Van Rompuy was put forward for the president's job by Sweden's Prime Minister Fredrik Reinfeldt who chaired Thursday's summit, diplomats said.

Before the summit, Van Rompuy met with Belgium's King Albert to discuss the possible selection of his successor as premier.

Van Rompuy, 62, is a technocrat with a penchant for haiku poetry. A Dutch-speaking Christian Democrat, he is unknown abroad, and even in Belgium he keeps a low profile. Or as a Belgian commentator recently put it: "Van Rompuy opens his mouth only to breathe."

He drifted into the Belgian premiership in 2008 when his predecessor got bogged down in a nasty linguistic dispute between Dutch- and French-speaking politicians.

German Chancellor Angela Merkel and often-outspoken Premier Nicolas Sarkozy of France did not reveal a preference before the meeting.

The EU leaders have been at pains to strike the right balance between big countries and small, rich and poor, east and west, socialists and conservatives.

Britain had been pushing for a high-profile president. Others like France and Spain favored a low-profile person limited to chairing summits and greeting foreign dignitaries.

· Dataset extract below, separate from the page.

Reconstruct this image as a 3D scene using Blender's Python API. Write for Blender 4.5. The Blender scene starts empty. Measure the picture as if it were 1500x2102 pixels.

Britain's Brown opted to promote Ashton as foreign policy chief after he realized Blair had no backing from other EU leaders.

Smaller EU nations loathed the idea of being led by Blair, whose strong support for the Iraq war angered many Europeans. They also have expressed the desire a president from a country that uses the EU's common euro currency and participates in its passport-free travel zone. Britain has opted out of those EU projects.